Spike did find his sexual confidence in demonic embodiment; it’s not an act. He’s not the kind of monster that desperately wants love and sex and attention, but then has nothing to offer. He’s like a dog straining on a chain. Is it so wrong to want to be the meat the beast is straining towards? To want to be the thing someone wants so bad they’ll do horrible things to get it, including to you?
I’ve always said I didn’t need booze for nerve. I needed it for plausible deniability that the booze made me do it, when in fact, I just wanted it.
The men I've fucked and loved have been nervous, neurotic, timid, unsure of what they wanted, guilty when they tried to get it, never satisfied, never satisfying.
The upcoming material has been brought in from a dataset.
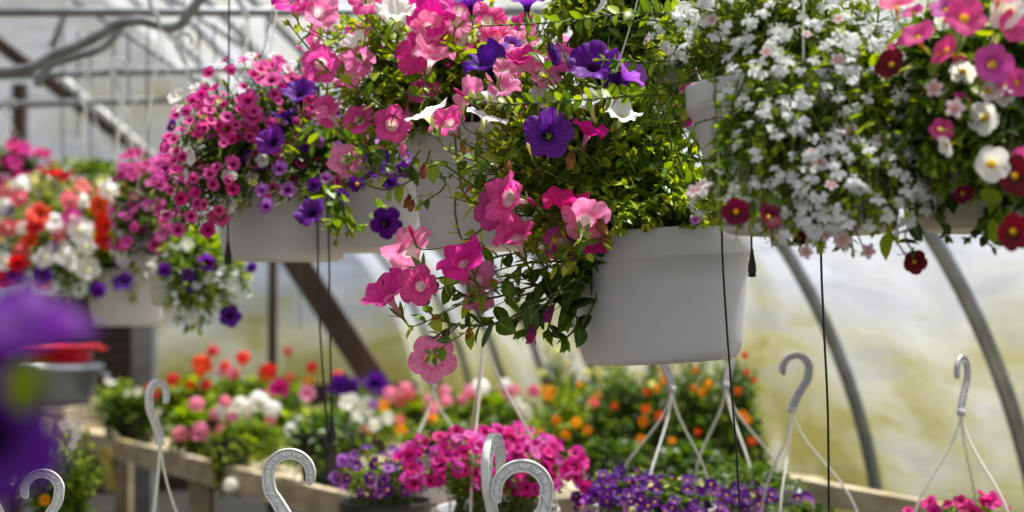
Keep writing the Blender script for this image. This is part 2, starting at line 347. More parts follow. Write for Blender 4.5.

They were, in a word, people. Not bloodsuckers. (Xanders, most of em, for better or worse.)
The strong female lead in me says they wanted the chase, they wanted someone they saw as less than equal. That my kindness, my good taste, my love of sex, my lack of precisely controlled glamour, my directness, was not what they’d been raised to want and just didn’t know what to do with me, even simply just stick it in me. That not wanting to stick your dick in me is homophobic.
I have to accept that they were just human men. With their own preferences. And sometimes those preferences were not for me.
In my fantasies, everyone prefers me. But monsters aren’t real and life is not a fantasy. There’s a difference, although they can coexist and inform one another. Dream life and waking life. Stories and reality.